> [REQUIREMENTS]
In the material below, find every line with "scene" and pull it out.

= = = = =

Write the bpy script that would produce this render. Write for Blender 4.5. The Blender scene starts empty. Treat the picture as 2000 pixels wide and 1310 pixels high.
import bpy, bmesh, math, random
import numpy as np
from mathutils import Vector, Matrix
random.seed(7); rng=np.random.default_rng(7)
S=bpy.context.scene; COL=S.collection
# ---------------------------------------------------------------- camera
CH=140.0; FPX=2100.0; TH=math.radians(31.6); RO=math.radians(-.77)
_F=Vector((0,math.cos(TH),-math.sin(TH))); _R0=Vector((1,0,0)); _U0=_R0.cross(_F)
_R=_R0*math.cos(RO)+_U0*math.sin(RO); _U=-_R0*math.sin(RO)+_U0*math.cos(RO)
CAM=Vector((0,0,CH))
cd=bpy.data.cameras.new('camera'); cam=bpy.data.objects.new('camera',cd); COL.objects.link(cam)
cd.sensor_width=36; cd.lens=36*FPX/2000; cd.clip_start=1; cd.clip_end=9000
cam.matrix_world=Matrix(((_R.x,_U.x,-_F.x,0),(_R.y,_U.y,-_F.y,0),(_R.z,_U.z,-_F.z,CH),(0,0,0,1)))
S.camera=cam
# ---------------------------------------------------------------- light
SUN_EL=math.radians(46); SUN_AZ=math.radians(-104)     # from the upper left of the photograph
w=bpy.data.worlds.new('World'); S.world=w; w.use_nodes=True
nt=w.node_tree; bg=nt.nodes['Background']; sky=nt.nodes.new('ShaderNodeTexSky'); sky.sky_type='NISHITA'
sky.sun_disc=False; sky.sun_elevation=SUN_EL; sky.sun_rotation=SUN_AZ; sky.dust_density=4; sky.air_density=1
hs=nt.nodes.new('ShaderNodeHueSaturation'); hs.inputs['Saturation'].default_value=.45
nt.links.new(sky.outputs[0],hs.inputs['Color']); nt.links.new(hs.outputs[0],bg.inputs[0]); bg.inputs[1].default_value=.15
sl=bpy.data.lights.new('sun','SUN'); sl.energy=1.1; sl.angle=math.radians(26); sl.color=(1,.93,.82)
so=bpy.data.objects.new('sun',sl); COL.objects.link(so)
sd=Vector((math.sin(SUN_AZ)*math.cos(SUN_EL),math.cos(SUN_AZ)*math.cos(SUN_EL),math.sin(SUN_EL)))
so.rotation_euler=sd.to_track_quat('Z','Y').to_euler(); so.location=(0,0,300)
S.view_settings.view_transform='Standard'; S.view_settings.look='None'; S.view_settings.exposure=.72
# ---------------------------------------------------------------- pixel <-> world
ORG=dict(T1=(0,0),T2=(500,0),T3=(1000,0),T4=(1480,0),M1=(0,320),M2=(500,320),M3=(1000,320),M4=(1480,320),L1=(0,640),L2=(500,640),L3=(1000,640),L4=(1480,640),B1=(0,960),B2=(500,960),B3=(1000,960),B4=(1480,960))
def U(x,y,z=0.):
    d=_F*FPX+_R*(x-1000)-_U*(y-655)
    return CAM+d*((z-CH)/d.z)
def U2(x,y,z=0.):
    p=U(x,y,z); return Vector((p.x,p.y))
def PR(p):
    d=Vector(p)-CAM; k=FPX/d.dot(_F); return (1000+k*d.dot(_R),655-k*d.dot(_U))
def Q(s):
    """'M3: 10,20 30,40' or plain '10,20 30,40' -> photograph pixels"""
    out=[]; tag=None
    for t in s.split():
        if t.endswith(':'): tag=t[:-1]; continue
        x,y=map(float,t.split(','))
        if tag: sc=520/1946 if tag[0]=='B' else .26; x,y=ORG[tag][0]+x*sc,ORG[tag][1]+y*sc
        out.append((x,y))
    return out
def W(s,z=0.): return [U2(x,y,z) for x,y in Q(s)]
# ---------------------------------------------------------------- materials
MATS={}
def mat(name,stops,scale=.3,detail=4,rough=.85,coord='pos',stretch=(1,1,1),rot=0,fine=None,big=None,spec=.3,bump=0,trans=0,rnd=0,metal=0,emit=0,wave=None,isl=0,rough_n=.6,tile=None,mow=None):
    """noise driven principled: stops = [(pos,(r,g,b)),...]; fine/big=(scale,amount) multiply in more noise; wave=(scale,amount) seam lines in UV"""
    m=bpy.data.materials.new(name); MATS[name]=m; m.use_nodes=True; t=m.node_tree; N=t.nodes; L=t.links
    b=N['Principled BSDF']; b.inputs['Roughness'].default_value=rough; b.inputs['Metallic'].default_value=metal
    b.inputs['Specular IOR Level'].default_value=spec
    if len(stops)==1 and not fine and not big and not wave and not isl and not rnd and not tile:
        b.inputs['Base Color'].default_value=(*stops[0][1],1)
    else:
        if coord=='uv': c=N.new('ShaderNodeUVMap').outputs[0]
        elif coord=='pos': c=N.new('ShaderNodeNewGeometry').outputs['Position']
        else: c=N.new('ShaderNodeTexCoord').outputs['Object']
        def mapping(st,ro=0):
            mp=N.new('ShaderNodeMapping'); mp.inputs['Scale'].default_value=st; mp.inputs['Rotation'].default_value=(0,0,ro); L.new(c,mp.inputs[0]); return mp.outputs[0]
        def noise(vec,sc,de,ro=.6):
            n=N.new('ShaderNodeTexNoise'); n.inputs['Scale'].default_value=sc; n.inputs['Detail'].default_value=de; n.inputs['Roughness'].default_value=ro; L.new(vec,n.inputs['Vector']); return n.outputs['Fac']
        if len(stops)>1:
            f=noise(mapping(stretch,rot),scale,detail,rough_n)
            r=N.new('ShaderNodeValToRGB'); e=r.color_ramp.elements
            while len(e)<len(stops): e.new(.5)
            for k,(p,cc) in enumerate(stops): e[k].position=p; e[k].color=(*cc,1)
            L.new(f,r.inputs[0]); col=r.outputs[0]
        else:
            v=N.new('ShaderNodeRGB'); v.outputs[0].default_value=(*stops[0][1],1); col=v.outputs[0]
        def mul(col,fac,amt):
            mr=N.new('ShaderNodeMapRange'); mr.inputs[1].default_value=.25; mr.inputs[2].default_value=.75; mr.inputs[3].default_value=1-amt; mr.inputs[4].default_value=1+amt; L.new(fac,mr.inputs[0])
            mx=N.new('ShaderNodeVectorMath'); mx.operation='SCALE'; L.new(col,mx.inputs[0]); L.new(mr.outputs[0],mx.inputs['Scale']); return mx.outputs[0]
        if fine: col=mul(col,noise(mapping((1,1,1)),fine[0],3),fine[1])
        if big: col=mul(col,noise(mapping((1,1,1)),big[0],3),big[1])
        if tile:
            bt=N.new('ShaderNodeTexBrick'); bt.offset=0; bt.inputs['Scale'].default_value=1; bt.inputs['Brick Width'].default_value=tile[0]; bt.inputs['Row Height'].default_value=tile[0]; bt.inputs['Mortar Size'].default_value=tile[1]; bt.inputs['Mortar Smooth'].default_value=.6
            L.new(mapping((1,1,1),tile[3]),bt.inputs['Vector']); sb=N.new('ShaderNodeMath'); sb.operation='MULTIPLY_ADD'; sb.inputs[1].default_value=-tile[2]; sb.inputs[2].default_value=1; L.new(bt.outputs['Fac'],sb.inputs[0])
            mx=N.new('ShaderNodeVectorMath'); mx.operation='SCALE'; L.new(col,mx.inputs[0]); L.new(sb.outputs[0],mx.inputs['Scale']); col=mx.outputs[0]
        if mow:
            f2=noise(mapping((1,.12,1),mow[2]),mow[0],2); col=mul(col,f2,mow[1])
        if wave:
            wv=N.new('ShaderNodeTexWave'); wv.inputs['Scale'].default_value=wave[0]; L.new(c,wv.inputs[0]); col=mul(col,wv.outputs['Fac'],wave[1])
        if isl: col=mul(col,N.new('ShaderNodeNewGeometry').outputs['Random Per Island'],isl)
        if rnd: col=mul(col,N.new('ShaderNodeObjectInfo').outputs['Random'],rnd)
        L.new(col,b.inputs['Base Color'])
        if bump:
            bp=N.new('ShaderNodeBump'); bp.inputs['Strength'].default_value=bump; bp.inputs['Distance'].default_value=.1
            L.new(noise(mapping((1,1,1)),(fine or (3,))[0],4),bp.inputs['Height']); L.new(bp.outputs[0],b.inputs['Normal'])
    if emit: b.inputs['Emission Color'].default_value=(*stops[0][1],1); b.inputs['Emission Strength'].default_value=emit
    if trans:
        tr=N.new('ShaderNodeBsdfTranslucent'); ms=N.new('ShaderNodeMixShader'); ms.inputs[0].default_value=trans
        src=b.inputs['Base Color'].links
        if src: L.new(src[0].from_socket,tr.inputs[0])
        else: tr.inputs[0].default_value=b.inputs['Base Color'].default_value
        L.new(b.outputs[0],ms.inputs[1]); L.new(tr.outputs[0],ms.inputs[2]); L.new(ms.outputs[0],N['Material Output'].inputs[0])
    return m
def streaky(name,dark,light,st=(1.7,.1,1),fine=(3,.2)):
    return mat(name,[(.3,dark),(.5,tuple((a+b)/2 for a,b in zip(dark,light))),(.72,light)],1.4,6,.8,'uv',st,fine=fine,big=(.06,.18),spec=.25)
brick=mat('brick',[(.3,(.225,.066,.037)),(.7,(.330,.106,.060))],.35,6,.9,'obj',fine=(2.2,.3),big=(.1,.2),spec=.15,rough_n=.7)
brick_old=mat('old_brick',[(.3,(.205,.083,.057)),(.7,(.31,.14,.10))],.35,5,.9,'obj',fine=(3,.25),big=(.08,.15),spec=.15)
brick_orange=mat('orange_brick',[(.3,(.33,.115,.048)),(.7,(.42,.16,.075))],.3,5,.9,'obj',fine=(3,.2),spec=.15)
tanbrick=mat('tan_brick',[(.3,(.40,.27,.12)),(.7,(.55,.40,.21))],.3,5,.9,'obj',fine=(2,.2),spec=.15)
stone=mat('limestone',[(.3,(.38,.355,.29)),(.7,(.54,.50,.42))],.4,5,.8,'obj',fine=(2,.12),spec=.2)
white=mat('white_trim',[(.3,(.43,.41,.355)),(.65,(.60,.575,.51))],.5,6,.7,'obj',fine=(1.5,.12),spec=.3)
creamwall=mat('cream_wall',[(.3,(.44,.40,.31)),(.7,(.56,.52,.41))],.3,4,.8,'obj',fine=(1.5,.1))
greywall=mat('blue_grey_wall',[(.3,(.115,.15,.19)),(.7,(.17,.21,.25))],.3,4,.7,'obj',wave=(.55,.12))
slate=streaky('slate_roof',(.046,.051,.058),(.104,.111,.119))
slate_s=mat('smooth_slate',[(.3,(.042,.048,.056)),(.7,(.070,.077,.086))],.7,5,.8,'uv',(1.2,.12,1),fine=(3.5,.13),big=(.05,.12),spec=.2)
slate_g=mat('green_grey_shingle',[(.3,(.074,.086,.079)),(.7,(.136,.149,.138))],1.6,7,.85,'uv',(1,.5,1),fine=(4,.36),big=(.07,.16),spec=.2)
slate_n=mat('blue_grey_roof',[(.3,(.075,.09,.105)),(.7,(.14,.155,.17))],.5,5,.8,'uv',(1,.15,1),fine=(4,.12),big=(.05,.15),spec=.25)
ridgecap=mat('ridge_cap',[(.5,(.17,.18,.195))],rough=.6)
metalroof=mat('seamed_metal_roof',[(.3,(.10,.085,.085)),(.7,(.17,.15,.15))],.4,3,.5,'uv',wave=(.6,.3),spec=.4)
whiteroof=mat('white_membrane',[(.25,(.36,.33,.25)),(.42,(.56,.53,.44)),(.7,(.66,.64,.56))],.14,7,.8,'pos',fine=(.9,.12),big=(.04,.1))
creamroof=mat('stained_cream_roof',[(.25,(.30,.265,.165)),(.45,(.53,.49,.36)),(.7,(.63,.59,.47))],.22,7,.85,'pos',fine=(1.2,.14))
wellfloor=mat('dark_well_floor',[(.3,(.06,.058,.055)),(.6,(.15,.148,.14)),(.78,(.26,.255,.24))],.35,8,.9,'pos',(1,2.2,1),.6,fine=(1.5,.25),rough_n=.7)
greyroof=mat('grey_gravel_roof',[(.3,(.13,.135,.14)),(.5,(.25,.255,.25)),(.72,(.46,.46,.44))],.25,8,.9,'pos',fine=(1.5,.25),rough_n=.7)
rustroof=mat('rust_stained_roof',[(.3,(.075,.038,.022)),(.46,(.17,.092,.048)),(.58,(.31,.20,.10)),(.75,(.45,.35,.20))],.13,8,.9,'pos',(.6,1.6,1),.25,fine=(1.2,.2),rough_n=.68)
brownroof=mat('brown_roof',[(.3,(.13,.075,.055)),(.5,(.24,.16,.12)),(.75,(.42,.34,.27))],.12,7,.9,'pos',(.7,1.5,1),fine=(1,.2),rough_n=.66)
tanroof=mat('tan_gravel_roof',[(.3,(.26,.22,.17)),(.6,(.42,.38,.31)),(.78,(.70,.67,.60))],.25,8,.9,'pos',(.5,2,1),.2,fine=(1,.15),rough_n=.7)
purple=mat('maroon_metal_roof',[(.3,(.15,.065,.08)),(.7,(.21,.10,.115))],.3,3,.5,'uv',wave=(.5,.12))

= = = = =

> [RESPONSE TO THE EXERCISE]
Write the bpy script that would produce this render. Write for Blender 4.5. The Blender scene starts empty. Treat the picture as 2000 pixels wide and 1310 pixels high.
S=bpy.context.scene; COL=S.collection